The access road to the 49 Palms Canyon Trail is directly off of the Twentynine Palms Highway. It is one of a cluster of park features that are accessed from the north via special roads and entrance stations.

The trail leads into a steep canyon to the 49 Palms Oasis, a natural oasis caused by water seeping up through the earth creating habitat for native California fan palms and other plant life. The hike is a three-mile roundtrip with a vertical change of about 350 feet.


Throughout much of the first portion of the hike, we climbed up the north side of the ridge that creates a natural barrier between the park and the towns in the valley below.

Twentynine Palms, California, below us in the desert.

Image: Sean M. Santos

After three quarters of a mile, the trail turned abruptly south and revealed the canyon, with the cluster of fan palms marking the oasis in the distance. From that point, the trail was mostly downhill.

As we approached the oasis, we met a man in his late sixties heading the other way. He remarked on how jealous the “folks back east” would be of the weather (it was now sunny and in the mid-sixties). We replied that we were from Chicago and were suitably impressed.

Image: Sean M. Santos

Many of the trunks are charred from wildfires. Rather than harm the palms, the fires clear away smaller plants that compete for water, leaving the palms ultimately healthier and more robust. Sadly, people had carved their names and initials into many of the most accessible trunks.

The sprawl of Twentynine Palms is visible far below the canyon.

Although we spotted many lizards and ground squirrels on the trail, our only companions at the oasis were a murder of crows.

Image: Sean M. Santos

The seeping water responsible for the oasis.

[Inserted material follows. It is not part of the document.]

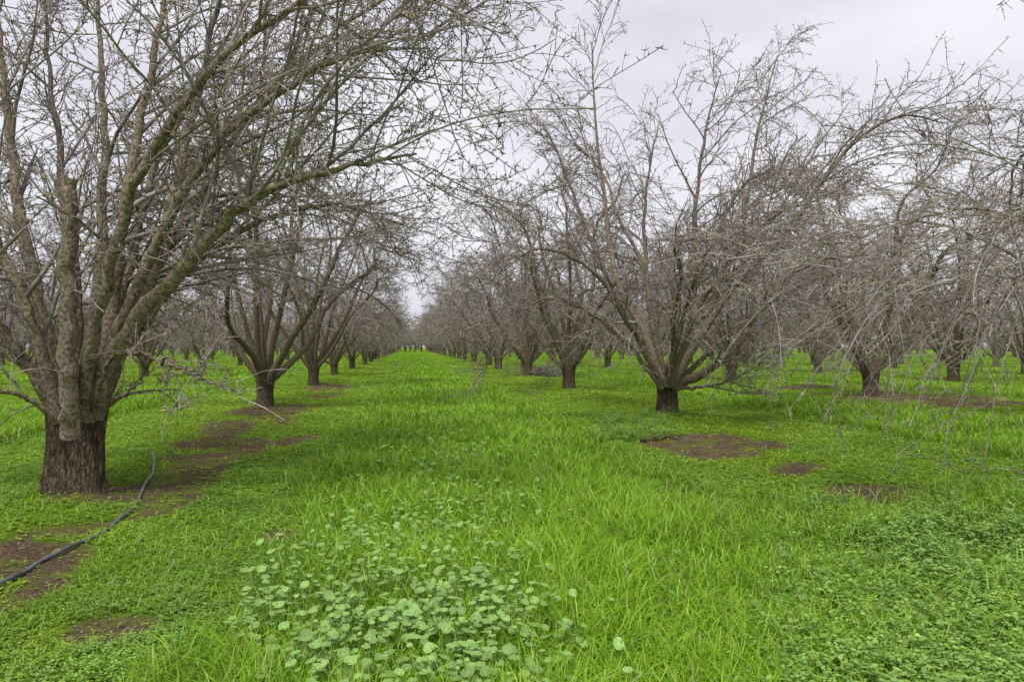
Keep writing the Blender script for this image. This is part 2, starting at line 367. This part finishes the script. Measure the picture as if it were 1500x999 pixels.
# ------------------------------------------------------------------ trees
def trunk_mb(h, rb, S=40, K=26, furrow=.05):
    mb = MB(); z = np.concatenate([np.linspace(-.12, h, K), h+np.array([.03, .06, .075])]); s = np.clip(z/h, 0, 1)
    prof = rb*(1.0-.12*np.clip(s, 0, .5)*2+.20*np.clip((s-.5)/.5, 0, 1)**1.3+.09*np.exp(-(np.maximum(z, 0)/.05)))
    prof[K:] = prof[K-1]*np.array([.88, .55, .05])
    th = np.linspace(0, 2*np.pi, S, endpoint=False); off = rng.random()*50
    TH, Z = np.meshgrid(th, z)
    cx = np.cos(TH); sx = np.sin(TH)
    f = vn(cx*6+off, sx*6+Z*2, 1)+.6*vn(cx*14+off, sx*14+Z*4, 2)
    lob = .035*np.cos(TH*3+off)+.02*np.cos(TH*5+off*2)
    R = prof[:, None]*(1+lob+furrow*(f-.8)*1.8)
    V = np.stack([R*cx+.03*Z*math.cos(off), R*sx+.03*Z*math.sin(off), Z], -1)
    tc = np.stack([R*cx+off, R*sx, Z], -1); n = len(z); idx = np.arange(n*S).reshape(n, S)
    a = idx[:-1]; b = np.roll(a, -1, 1); c = idx[1:]; d = np.roll(c, -1, 1)
    mb.add(V.reshape(-1, 3), np.stack([a, b, d, c], -1).reshape(-1, 4), None, (.7+.34*f.reshape(-1, 1))*np.ones((1, 3)), tc.reshape(-1, 3))
    return mb
def gen_limbs(n, Rr, Ht, z0, rr=(.05, .075), lo=.42, hi=.68):
    out = []; a0 = rng.random()*6.28
    for i in range(n):
        az = a0+2*math.pi*i/n+rng.normal()*.22; inner = i % 2
        Lr = Rr*(rng.uniform(.42, .72) if inner else rng.uniform(.85, 1.05)); Hh = Ht*(rng.uniform(.82, 1.0) if inner else rng.uniform(lo, hi))-z0
        pw = rng.uniform(.68, .92) if not inner else rng.uniform(.8, 1.2); c = []
        for s in (0, .12, .3, .5, .7, .86, 1):
            aa = az+rng.normal()*.12*(s > 0); L = .06+Lr*s**pw*(1+.08*rng.normal()*(s > 0))
            zz = z0-.06+Hh*(math.sin(s*math.pi/2*(1.02 if inner else 1.25)))*(1+.05*rng.normal())
            c.append((L*math.cos(aa), L*math.sin(aa), zz))
        out.append((c, rng.uniform(*rr), None))
    return out
def limb_tube(c, r0, K, tipr=.008):
    p = smooth(c, K); L = np.linalg.norm(np.diff(p, axis=0), axis=1).sum()
    p[2:-1] += rng.normal(size=(K-3, 3))*.011*min(1, L/2)
    s = np.linspace(0, 1, K); r = r0*((1-s)**1.0)*(1+.3*np.exp(-s*14))+tipr
    return p, r
def foliage(mb, p, r, q):
    P0 = p[None]; R0 = r[None]; ts = q['ts']; g = q['g']; w = q.get('wob', 1.0); sh = q.get('sh', 1.0)
    A1, B1 = grow(P0, R0, q['n1'], q.get('t0', .2), 1, q['L1'], (22, 62), g[0], .09*w, 9, q.get('r1', .028), .005*ts, .55, q.get('ub', .4), q.get('zm', .45))
    tubes(mb, A1, B1, q.get('S1', 5), sh*rng.uniform(.6, .95, len(A1)))
    A2, B2 = grow(A1, B1, q['n2'], .1, 1, q['L2'], (25, 65), g[1], .15*w, 6, .009*ts, .0035*ts, .5, .25, q.get('zm', .45))
    tubes(mb, A2, B2, q.get('S2', 3), sh*rng.uniform(.65, 1.15, len(A2)))
    sets = [(A1, B1, q['sp']*5), (A2, B2, q['sp']*5)]
    if q['n3']:
        A3, B3 = grow(A2, B2, q['n3'], .1, 1, q['L3'], (30, 85), g[2], .2*w, 4, .0045*ts, .0025*ts, .3, .2, q.get('zm', .45))
        tubes(mb, A3, B3, 3, sh*rng.uniform(.7, 1.3, len(A3)))
        Aa, Ba = grow(P0, R0, int(q['n1']*q.get('na', 2)), .25, 1, (.3, .9), (35, 80), g[1], .14*w, 5, .009, .0035*ts)
        tubes(mb, Aa, Ba, 3)
        A4, B4 = grow(Aa, Ba, max(2, q['n3']-2), .1, 1, q['L3'], (25, 75), g[2], .16*w, 4, .005*ts, .0025*ts, .3, .2)
        tubes(mb, A4, B4, 3, sh*rng.uniform(.7, 1.3, len(A4)))
        sets += [(A3, B3, q['sp']), (A4, B4, q['sp'])]
    if q['sp']:
        for Q, R, n in sets:
            pp, T = endpts(Q, R, n); N = len(pp)
            d = nrm(T*.4+rng.normal(size=(N, 3))*.6+np.array([0, 0, .3]))
            k = rng.random((N, 1)); col = np.where(k < q.get('bud', .05), np.array([[1.3, 1.35, .45]]), sh*np.array([[.85, .8, .78]])*(.6+.6*rng.random((N, 1))))
            spurs(mb, pp, d, rng.uniform(.015, .05, N)*q.get('sl', 1), rng.uniform(.0045, .0075, N)*ts, col)
def empty(name, loc):
    o = bpy.data.objects.new(name, None); o.empty_display_size = .3; C.objects.link(o); o.location = loc; return o
def make_tree(limbs, q, h=.7, rb=.22, mode='full', S=10, K=22, trunkS=40):
    root = empty('almond_tree', (0, 0, 0))
    trunk_mb(h, rb, trunkS, 34 if trunkS > 30 else 10).build('trunk', M_trunk, root)
    cr = MB(); lb = MB(); dk = 1.0 if mode == 'full' else .78
    for c, r0, over in limbs:
        p, r = limb_tube(c, r0, K, over.get('tip', .008) if over else .008)
        m = lb if mode != 'full' else MB()
        tubes(m, p[None], r[None], S, dk*np.array([[.92, .89, .87]])*rng.uniform(.8, 1.15), cap=bool(over and over.get('cap')))
        if over and over.get('cap') : L = m.build('cut_limb', M_limb, root); L['label'] = 'upright sawn off limb with dark flat top'
        elif mode == 'full': L = m.build('limb', M_limb, root)
        qq = dict(q); 
        if over: qq.update(over)
        f = cr if mode != 'full' else MB()
        if qq['n1']: foliage(f, p, r, qq)
        if mode == 'full' and qq['n1']: f.build('twigs', M_twig, L)
    if mode != 'full':
        lb.build('limbs', M_limb, root); cr.build('crown', M_twig, root, mode == 'mid')
    return root
def tag(o, label, group=None):
    o['label'] = label; o['category'] = 'tree'
    if group: o['group'] = group
def copy_tree(o, parent=None):
    c = o.copy(); C.objects.link(c)
    if parent is not None: c.parent = parent
    for ch in list(o.children): copy_tree(ch, c)
    return c
def rel(base, pts): return [tuple(np.array(P(*a))-np.array(base)) for a in pts]

HI = dict(n1=16, n2=9, n3=6, L1=(.8, 2.2), L2=(.3, .95), L3=(.05, .22), g=((-.7, .4), (-1.2, .3), (-1.5, .6)), ts=1.0, sp=2)
# nearest left tree
bx, by = G(110, 725); base = (bx, by, float(gz(bx, by))-.02)
E = lambda **k: k
Ls = [(rel(base, [(104, 640, 5.58), (101, 560, 5.46), (99, 450, 5.38), (100, 340, 5.34), (101, 262, 5.32)]), .016, E(tip=.055, cap=True, n1=5, t0=.5, L1=(.3, .9), n2=4, n3=3, r1=.012, na=1)),
 (rel(base, [(125, 610, 5.8), (185, 490, 5.6), (262, 400, 5.4), (335, 318, 5.2), (410, 270, 5.1), (520, 243, 5.0), (610, 225, 4.95)]), .068, E(n1=17, r1=.017, t0=.3)),
 (rel(base, [(135, 610, 5.9), (205, 450, 6.0), (245, 320, 6.1), (280, 170, 6.3), (325, -20, 6.5), (380, -180, 6.6)]), .068, None),
 (rel(base, [(120, 610, 5.9), (165, 440, 6.1), (185, 300, 6.2), (210, 150, 6.4), (240, 0, 6.5), (250, -150, 6.6)]), .067, None),
 (rel(base, [(115, 620, 6.0), (140, 450, 6.5), (150, 300, 6.9), (150, 150, 7.2), (140, 0, 7.5), (130, -150, 7.7)]), .062, None),
 (rel(base, [(95, 615, 5.8), (35, 530, 5.7), (-30, 455, 5.6), (-120, 390, 5.5), (-260, 330, 5.4)]), .06, None),
 (rel(base, [(100, 610, 6), (60, 450, 6.2), (25, 290, 6.4), (8, 140, 6.5), (-10, 0, 6.6), (-20, -150, 6.7)]), .063, None),
 (rel(base, [(135, 610, 5.95), (195, 465, 6.2), (265, 330, 6.5), (355, 185, 6.8), (440, 90, 7), (540, 10, 7.2), (650, -40, 7.4)]), .062, E(n1=19)),
 (rel(base, [(140, 600, 5.7), (168, 520, 5.3), (230, 525, 5.0), (290, 550, 4.8), (325, 567, 4.7)]), .016, E(tip=.005, n1=5, L1=(.2, .5), n2=3, n3=3, L2=(.1, .3))),
 (rel(base, [(140, 610, 5.9), (190, 577, 6.0), (265, 570, 6.2)]), .016, E(tip=.005, n1=4, L1=(.2, .5), n2=3, n3=3, L2=(.1, .3))),
 (rel(base, [(95, 620, 5.7), (20, 575, 5.4), (-40, 590, 5.1)]), .022, E(tip=.006, n1=4, L1=(.2, .6), n2=3, n3=3)),
 (rel(base, [(120, 610, 5.7), (150, 430, 5.3), (205, 260, 5.0), (290, 120, 4.8), (410, 20, 4.7), (530, -40, 4.6), (640, -30, 4.5)]), .042, E(n1=15, r1=.014, t0=.35)),
 (rel(base, [(112, 610, 6.1), (125, 520, 7), (190, 440, 7.8), (300, 370, 8.4), (420, 330, 8.9)]), .045, E(n1=11)),
 (rel(base, [(128, 605, 5.75), (200, 420, 5.6), (290, 250, 5.5), (395, 140, 5.5), (510, 80, 5.5), (630, 70, 5.5)]), .045, E(n1=16, r1=.015, t0=.35)),
 (rel(base, [(108, 605, 6.1), (110, 420, 6.6), (90, 250, 6.9), (70, 100, 7.2), (60, -60, 7.4)]), .05, E(n1=12)),
 (rel(base, [(118, 605, 6.1), (180, 420, 6.4), (225, 250, 6.7), (300, 110, 7.0), (370, -20, 7.2)]), .045, E(n1=12)),
 (rel(base, [(90, 610, 5.8), (45, 470, 5.6), (-10, 340, 5.5), (-60, 200, 5.5), (-100, 60, 5.5)]), .05, E(n1=12)),
 (rel(base, [(130, 605, 5.9), (190, 500, 6.1), (280, 390, 6.4), (390, 320, 6.8), (500, 300, 7.1), (590, 330, 7.3)]), .045, E(n1=13))]
T = make_tree(Ls, dict(HI, bud=.12, na=1.4), h=.9, rb=.243, S=12, K=30, trunkS=120); T.location = base
tag(T, 'largest nearest bare tree on the left with a sawn off upright limb', 'bare orchard trees')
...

Delightfully, we had the oasis to ourselves for most of the time we were there, although we passed several clusters and couples as we hiked back out of the canyon. The arid vista to the west across the northern edge of Josua Tree National Park rendered the oasis all the more remarkable.

Several hundred feet from the parking lot we discovered Sean’s “house” hat, which must have fallen out of his pack as he stowed his jacket at the top of the hike. Someone had placed it neatly on a rock next to the trail.

We climbed back into the car, and headed west to the Joshua Tree visitor center for some final souvenirs. We stopped quickly for gas, and then began the drive back to Orange County and the weekend’s wedding festivities, stopping only for Sean’s first visit to an In and Out Burger.

That was Friday. On Monday morning we were on a plane headed back to Chicago. Somewhat incredibly, we flew over Joshua Tree on our way home. The features were so distinct that we were able to spot White Tank Campground, Malapai Hill, the Wonderland of Rocks, Wilson Canyon, and Pinto Basin.

In the end it was a quick, yet satisfying trip. We agreed that if we were to return to this park, we’d definitely camp, preferably at White Tank or in the backcountry.